Referring to the sole FIGURE, the FIGURE illustrates a method of producing water supersaturated with a gas according to an embodiment of the present invention and the system components therefor. Each unit described herein has an inlet and an outlet. Water drawn from a water supply 10 may be passed through a first filter 20 to remove sediment and particulates. The filtered water may be subjected to a reverse osmosis system 30 to remove most remaining contaminants. The water may be disinfected in a UV treatment reservoir 40 which may also neutralize any remaining biocontaminants. A second filter 50 may be used to remove any neutralized biocontaminants in the disinfected water. The purified water may be stored in a pure water reservoir 60. The purified water may undergo mineralization in a minerals addition unit 70 to restore necessary minerals previously removed, e.g., for nutrition and/or taste, and/or to achieve a predetermined pH. The remineralized water may be iteratively processed through a nanobubble generator 80 with a recirculating nanobubble water tank 90 until a predetermined level of saturation of a preselected gas such as oxygen, nitrogen, or hydrogen, is achieved. The supersaturated water may then be stored, e.g., in a bottle 100, for later use. The water bottle 100 may be shipped to consumers, making water supersaturated with a gas readily available.

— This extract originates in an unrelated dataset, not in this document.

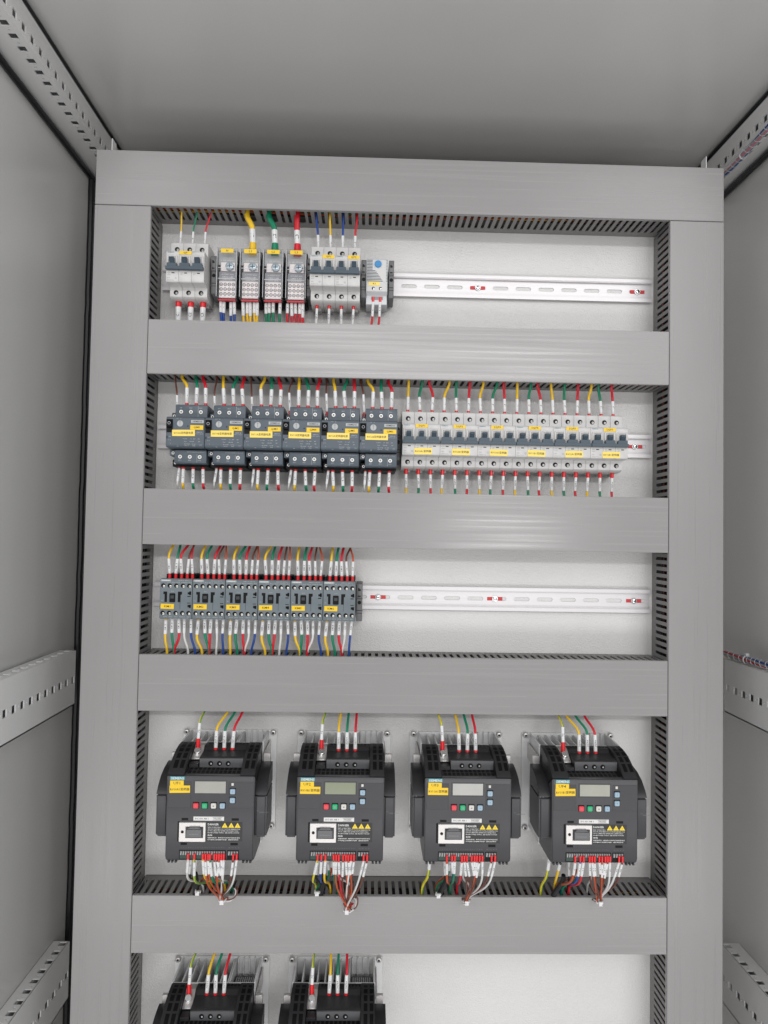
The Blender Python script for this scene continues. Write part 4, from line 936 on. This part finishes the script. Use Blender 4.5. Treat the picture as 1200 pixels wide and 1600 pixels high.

It should be understood, of course, that the foregoing relates to exemplary embodiments of the invention and that modifications may be made without departing from the spirit and scope of the invention as set forth in the following claims.

Claims

1. A method of producing water supersaturated with a gas, comprising:

drawing water from a water supply;

filtering the water;

purifying the filtered water;

disinfecting the purified water and neutralizing remaining biocontaminants; filtering the disinfected water to remove the neutralized remaining biocontaminants;

mineralizing the filtered disinfected water;

supersaturating the mineralized water iteratively with nanobubbles of a preselected gas; and

storing the supersaturated water.

2. The method of claim 1, wherein the supersaturated water has an oxygen saturation rate of at least about 120%.

3. The method of claim 1, wherein the supersaturated water has a hydrogen saturation rate of at least about 120%.

4. The method of claim 1, wherein the supersaturated water has a nitrogen saturation rate of at least about 120%.

5. The method of claim 1, wherein the purifying comprises ion exchange and/or boiling and condensing.

6. A system for producing water supersaturated with a gas, comprising:

a first filter operative to remove sediment and particulates;

a purification unit fluidly communicating with an outlet of the first filter;

an ultraviolet (UV) treatment reservoir fluidly communicating with an outlet of the purification unit;

a second filter fluidly communicating with an outlet of the UV treatment reservoir;

a minerals addition unit fluidly communicating with an outlet of the second filter; and

a nanobubble generator fluidly communicating with an outlet of the minerals addition unit.

7. The system of claim 6, wherein the purification unit comprises a reverse osmosis unit and/or a vaporization and condensation unit.

8. The system of claim 6, further comprising a pure water reservoir positioned between the second filter and the minerals addition unit and fluidly communicating with the outlet of the second filter and an intake of the minerals addition unit.

9. The system of claim 6, wherein the nanobubble generator further comprises a recirculating nanobubble water tank.